To make this recursive, use the -R option to ls -l:

ls -lR | grep "^d" | wc -l
6
  • Thanks. I need this to be recursive; is there a modification that would comply? EDIT: this doesn't seem to omit hidden dirs
    – jml
    Commented Nov 11, 2014 at 1:48
  • If it is not omitting hidden directories, do you have an alias set for ls that is listing hidden directories by default? Commented Nov 11, 2014 at 2:05
  • Good point. I had one in my bash_profile. Thanks for the recursion update as well.
    – jml
    Commented Nov 11, 2014 at 2:10
  • Be cautious with the -R flag for ls. Check the output without the wc -l pipe, because I think ls -lR adds blank lines and dir names between files, which might throw off your count. Commented Nov 11, 2014 at 18:36
  • 3
    @transistor1 Good point. In this case however the grep "^d" displays only the entries which have a d at the beginning of the line. Blank/non-directory lines should not be displayed without the wc -l or counted with the wc -l. Commented Nov 11, 2014 at 18:47
6

In the GNU land:

find . -mindepth 1 -maxdepth 1 -type d -printf . | wc -c

elsewhere

find . -type d ! -name . -printf . -prune | wc -c

In bash:

shopt -s dotglob
count=0
for dir in *; do
  test -d "$dir" || continue
  test . = "$dir" && continue
  test .. = "$dir" && continue
  ((count++))
done
echo $count
1
  • -printf is GNU specific, while -mindepth/-maxdepth are now found in a few other implementations. Commented Oct 31, 2018 at 20:40
2

echo $(($(find -type d | wc -l) - 1)) is one way (subtract 1 from the wc -l to remove the current dir). You can tweak the options to find to find different things.

echo $(($(find -type d -not -path '*/\.*' | wc -l) - 1)) - to exclude the hidden dirs

As I mentioned in the comments, the heart of this expression is really find -type d, which finds all directories.

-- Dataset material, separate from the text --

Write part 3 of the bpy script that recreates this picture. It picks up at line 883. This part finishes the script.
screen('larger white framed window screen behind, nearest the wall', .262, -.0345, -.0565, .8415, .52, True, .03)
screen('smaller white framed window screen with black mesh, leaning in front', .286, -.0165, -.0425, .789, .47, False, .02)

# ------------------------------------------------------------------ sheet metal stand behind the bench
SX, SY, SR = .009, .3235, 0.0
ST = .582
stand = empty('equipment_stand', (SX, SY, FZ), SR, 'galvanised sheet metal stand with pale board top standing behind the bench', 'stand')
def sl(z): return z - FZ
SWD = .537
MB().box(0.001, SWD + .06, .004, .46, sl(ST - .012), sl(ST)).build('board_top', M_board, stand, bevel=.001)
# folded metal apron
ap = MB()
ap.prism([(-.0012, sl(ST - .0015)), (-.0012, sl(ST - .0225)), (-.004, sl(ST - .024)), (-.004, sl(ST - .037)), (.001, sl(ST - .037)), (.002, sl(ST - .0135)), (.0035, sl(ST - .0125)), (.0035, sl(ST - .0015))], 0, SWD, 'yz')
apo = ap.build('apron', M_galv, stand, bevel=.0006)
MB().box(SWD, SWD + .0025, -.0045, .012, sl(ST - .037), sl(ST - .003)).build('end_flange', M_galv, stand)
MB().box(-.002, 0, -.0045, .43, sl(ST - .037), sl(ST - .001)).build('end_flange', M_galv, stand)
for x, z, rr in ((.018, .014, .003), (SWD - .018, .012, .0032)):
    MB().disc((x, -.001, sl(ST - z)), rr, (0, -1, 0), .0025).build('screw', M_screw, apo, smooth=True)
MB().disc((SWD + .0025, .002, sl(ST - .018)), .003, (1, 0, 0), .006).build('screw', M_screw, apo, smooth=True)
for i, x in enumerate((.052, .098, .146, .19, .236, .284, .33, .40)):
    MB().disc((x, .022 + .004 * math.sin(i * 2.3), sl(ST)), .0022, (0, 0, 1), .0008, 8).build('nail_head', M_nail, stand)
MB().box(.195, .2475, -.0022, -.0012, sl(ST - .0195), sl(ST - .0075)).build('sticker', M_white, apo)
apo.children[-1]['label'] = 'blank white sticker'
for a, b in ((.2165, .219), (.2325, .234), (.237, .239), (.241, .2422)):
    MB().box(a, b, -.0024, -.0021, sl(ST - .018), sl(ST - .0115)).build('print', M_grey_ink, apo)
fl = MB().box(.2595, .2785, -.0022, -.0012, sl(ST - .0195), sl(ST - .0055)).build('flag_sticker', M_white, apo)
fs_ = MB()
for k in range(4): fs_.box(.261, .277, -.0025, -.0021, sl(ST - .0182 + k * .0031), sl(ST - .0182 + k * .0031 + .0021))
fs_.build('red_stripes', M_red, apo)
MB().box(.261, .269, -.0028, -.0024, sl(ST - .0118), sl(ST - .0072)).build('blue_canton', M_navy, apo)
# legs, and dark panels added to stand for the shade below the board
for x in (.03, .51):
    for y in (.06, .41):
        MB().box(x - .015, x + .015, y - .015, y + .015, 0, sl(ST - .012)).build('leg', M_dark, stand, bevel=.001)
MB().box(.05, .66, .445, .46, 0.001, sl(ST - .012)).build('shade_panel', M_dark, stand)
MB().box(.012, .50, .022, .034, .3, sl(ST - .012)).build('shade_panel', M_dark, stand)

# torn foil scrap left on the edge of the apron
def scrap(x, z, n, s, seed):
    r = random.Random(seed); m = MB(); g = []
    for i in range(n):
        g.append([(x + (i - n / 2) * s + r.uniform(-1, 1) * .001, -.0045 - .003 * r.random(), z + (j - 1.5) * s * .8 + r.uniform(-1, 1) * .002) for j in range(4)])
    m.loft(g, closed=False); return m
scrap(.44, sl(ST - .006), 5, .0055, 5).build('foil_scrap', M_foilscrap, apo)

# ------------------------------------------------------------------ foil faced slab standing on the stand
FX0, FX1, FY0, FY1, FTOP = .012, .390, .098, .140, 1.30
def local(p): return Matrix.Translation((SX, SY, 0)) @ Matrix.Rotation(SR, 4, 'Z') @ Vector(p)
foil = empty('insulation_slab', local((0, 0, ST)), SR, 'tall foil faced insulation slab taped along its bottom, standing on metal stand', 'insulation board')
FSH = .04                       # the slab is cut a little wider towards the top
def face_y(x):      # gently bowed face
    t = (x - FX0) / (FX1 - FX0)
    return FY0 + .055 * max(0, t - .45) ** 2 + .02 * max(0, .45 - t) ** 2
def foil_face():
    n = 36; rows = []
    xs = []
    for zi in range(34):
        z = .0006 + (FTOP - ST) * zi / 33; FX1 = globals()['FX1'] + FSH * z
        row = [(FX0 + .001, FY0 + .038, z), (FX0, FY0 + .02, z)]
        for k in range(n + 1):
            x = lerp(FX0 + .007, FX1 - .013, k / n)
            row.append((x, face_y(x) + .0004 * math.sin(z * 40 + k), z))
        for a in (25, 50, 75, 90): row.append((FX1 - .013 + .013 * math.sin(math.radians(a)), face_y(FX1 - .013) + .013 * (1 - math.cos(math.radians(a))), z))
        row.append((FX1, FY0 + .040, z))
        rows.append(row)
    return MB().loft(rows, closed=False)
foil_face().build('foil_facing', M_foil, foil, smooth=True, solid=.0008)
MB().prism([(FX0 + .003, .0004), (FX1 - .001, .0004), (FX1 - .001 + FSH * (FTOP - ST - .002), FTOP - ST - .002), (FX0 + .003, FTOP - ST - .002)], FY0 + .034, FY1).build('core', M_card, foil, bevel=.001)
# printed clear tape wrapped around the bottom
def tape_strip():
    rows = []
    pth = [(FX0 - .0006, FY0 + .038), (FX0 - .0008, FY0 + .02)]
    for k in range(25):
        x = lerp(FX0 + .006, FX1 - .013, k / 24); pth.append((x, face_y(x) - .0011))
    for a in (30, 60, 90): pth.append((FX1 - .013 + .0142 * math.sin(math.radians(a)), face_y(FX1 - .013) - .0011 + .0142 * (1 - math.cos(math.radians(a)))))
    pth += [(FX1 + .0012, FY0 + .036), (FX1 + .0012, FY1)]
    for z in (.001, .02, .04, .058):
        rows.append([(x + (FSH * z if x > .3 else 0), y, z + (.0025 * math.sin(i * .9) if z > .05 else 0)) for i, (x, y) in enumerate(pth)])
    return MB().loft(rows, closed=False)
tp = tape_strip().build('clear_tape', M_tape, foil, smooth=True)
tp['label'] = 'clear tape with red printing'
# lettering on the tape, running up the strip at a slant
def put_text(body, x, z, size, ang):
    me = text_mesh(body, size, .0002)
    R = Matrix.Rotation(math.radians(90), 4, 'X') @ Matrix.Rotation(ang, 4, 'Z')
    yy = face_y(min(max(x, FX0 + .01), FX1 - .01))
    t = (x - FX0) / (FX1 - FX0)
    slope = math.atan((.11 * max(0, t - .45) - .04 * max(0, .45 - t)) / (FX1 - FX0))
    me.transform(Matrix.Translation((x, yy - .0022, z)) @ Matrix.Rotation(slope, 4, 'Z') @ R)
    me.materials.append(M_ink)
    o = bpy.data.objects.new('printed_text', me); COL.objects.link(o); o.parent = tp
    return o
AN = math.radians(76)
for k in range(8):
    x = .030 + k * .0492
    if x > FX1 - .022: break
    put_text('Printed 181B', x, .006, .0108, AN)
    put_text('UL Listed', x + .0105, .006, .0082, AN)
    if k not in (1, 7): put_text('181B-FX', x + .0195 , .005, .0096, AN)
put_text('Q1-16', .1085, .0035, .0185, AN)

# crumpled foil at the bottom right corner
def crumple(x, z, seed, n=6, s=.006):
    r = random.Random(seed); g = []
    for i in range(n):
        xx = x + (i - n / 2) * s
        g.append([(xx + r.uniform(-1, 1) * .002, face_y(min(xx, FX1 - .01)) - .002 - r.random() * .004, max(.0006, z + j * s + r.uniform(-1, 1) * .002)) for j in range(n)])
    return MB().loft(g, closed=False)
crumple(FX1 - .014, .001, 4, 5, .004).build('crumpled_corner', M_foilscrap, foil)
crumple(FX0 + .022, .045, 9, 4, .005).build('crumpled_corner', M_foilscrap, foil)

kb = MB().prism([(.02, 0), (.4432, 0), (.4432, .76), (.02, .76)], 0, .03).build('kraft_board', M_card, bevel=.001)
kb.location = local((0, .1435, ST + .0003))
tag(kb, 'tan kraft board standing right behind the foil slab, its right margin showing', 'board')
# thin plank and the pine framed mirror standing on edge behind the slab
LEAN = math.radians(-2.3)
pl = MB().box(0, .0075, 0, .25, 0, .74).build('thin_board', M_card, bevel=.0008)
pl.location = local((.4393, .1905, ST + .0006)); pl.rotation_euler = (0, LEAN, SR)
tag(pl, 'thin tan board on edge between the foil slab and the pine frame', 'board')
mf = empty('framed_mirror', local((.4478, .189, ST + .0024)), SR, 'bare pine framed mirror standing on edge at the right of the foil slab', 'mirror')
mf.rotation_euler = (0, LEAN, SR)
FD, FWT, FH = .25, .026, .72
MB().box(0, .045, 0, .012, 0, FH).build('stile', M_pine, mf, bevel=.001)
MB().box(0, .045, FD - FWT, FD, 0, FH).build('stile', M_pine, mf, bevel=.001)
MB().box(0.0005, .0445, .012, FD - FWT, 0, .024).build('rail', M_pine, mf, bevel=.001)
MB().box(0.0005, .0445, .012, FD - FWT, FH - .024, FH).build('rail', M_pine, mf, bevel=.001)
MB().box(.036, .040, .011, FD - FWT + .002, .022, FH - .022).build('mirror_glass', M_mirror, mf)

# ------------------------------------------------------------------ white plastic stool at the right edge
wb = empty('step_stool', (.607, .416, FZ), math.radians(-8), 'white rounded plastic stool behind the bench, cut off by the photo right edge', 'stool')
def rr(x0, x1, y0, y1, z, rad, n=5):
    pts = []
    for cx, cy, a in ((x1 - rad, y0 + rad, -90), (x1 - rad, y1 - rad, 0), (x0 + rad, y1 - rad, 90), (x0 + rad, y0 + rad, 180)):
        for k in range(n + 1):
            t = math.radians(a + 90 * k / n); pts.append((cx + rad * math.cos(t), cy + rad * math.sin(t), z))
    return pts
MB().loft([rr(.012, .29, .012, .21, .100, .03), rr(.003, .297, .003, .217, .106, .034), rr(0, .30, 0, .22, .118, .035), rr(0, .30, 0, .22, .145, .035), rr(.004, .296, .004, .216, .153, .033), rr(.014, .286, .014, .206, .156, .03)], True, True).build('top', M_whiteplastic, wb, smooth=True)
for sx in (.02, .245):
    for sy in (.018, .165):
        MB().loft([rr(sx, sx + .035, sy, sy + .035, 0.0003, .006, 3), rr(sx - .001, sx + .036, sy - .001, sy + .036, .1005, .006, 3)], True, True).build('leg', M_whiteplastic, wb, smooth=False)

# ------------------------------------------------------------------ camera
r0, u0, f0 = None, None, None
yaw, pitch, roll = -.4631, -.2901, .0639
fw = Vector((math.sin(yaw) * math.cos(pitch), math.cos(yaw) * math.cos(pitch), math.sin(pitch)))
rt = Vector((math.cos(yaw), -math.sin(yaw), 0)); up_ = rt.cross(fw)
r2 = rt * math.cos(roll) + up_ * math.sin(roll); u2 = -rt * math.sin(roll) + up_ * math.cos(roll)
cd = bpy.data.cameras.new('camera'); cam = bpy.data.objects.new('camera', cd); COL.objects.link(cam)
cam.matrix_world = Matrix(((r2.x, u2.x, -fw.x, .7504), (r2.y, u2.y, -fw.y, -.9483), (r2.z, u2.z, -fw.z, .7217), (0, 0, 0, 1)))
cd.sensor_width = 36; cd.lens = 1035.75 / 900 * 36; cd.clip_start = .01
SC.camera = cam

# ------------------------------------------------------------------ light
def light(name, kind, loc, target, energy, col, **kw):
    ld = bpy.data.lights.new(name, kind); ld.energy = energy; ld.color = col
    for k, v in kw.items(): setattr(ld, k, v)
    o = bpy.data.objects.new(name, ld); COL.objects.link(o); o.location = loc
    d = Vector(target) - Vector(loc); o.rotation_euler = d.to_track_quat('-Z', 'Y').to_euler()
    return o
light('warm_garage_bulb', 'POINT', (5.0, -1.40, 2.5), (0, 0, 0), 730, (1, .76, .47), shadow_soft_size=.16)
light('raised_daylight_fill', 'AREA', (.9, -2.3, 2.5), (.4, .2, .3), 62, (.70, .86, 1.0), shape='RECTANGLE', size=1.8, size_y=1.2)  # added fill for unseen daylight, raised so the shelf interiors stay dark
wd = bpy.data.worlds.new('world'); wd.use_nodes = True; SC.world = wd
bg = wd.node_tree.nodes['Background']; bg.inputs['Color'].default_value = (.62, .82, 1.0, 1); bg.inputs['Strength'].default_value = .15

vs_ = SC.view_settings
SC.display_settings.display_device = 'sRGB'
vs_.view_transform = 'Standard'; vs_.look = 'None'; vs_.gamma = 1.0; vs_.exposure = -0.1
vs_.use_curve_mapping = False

Note this finds all subfolders as well - you can control the depth using the -maxdepth flag.

2
  • that's interesting - so, there's no built in command to do something like this?
    – jml
    Commented Nov 11, 2014 at 1:16
  • 1
    @jml - Someone else likely has something simpler, but find is my go-to for file finding & counting. The "meat" of this ugly expression is really just find -type d, which finds any directories. Commented Nov 11, 2014 at 1:22
1

Did you try tree command?

tree -d /path/to/maindir| awk END{print}
1

In zsh:

(){echo $#} *(N/)

Recursively:

(){echo $#} **/*(N/)

Add the D glob qualifiers if you also want to count hidden directories.

POSIX equivalents:

ls -p | grep -c /

(add the -A option to ls for hidden ones)

Recursively:

LC_ALL=C find .//. ! -name . \( -name '.*' -prune -o -type d -print \) |
  grep -c //

Or

LC_ALL=C ls -Rqn . | grep -c '^d'

To include hidden ones:

LC_ALL=C find .//. ! -name . -type d | grep -c //

or:

LC_ALL=C ls -ARqn . | grep -c '^d'
0

find . -type d -not -path '.' -printf 0 | wc -c ;

Recursively find all directories (-type d) within current directory (find .) that is not (.) directory and print 0 for each directory found. Then wc -c counts the number of characters (0) from the previous command output.